Generative AI has made this worse. Deepfakes of UNHCR staff and refugees are becoming more common and more convincing. Smugglers and traffickers now use digital platforms to spread false promises of safety and employment, luring desperate people into situations of exploitation and danger. When information is distorted at scale and at speed, the collateral damage extends into every corner of refugee life. Access to jobs narrows. Educational opportunities disappear. Integration becomes harder. Social cohesion fractures.

Lomax was careful to distinguish between legitimate public debate about migration policy and what she called "life-threatening information risks." The latter category includes the false accusations, the dehumanizing rhetoric, the coordinated campaigns designed to turn public opinion into mob action. She emphasized that trusted information is not a luxury in humanitarian contexts—it is a necessity for survival.

The call from UNHCR is direct: tech companies, AI developers, and digital platforms need to partner with humanitarian organizations. They need to invest in content moderation tools that actually work in humanitarian emergencies and in languages that are not English or Mandarin. They need to systematize and scale up the progress that has already begun. Lomax acknowledged that some encouraging work is underway, but it remains fragmented and insufficient.

The agency's position is that AI itself is not the enemy. Handled correctly, the technology could help manage humanitarian crises more effectively. But without intervention—without deliberate choices by the companies that build and profit from these platforms—the current trajectory is toward more deepfakes, more coordinated disinformation, more real-world violence against people who are already among the world's most vulnerable.
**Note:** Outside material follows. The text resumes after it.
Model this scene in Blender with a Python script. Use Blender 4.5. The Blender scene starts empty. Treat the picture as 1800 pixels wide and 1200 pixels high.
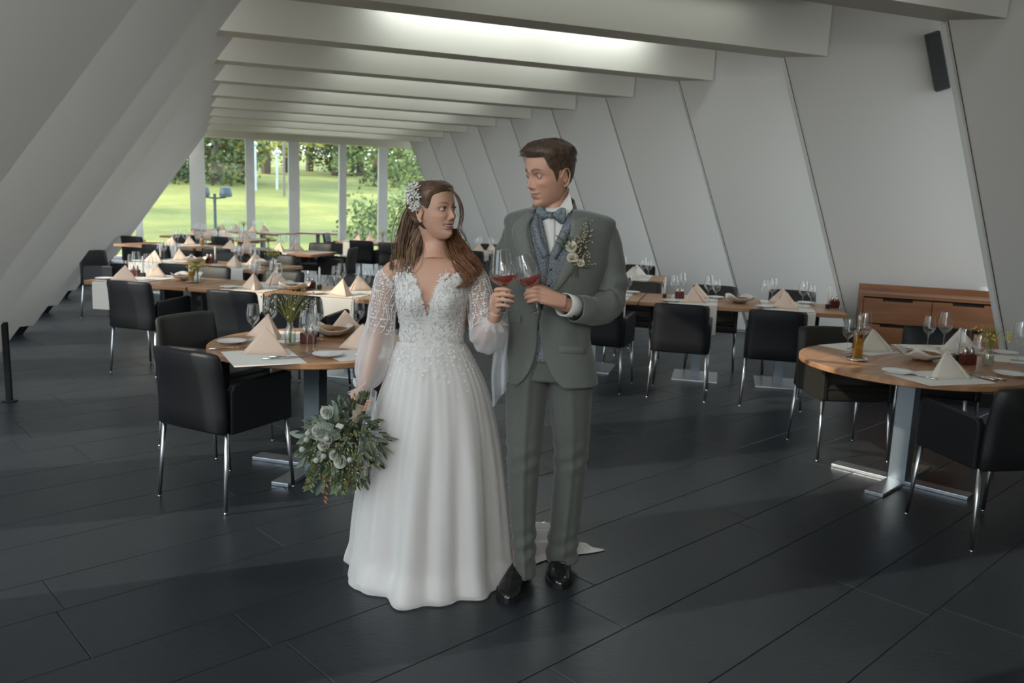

This isn't about how legitimate societal concerns on migration and asylum are debated online—but about life-threatening information risks that can lead to serious harm in humanitarian contexts.
— Gisella Lomax, UNHCR senior adviser on information integrity
Our call to action is to all tech companies, AI companies and digital platforms to partner, invest and collaborate with humanitarian organizations.
— Gisella Lomax, UNHCR
The Hearth Conversation Another angle on the story
Inventor

When you say misinformation is "life-threatening," are you talking about the psychological toll, or something more direct?

Model

Something more direct. False rumors have triggered mob violence. Dehumanizing speech has preceded physical attacks. In extreme cases, misinformation has been documented as a factor in forced displacement—people fleeing not just conflict but the communities that turned against them based on lies.

Inventor

How does AI change the equation compared to, say, five years ago?

Model

Speed and scale. A human can spread a rumor. An AI can generate a convincing deepfake video of a refugee committing a crime they didn't commit, and distribute it to millions in hours. It's not a new problem; it's an old problem on steroids.

Inventor

The UN is asking tech companies to help. Why would they?

Model

That's the real question. Right now there's no financial incentive. Engagement drives ad revenue, and outrage drives engagement. UNHCR is essentially asking platforms to voluntarily reduce the content that makes them money.

Inventor

What about content moderation tools that already exist?

Model

They exist, but mostly for major languages and wealthy markets. A deepfake in Arabic or Tigrinya or Dari might never get flagged because the moderation systems weren't built for those languages. That's where the gap is.

Inventor

So this is partly a resource problem?

Model

It's partly that. But it's also a priority problem. Refugees aren't a profitable demographic for tech companies. They're not the target market. So the tools don't get built for them.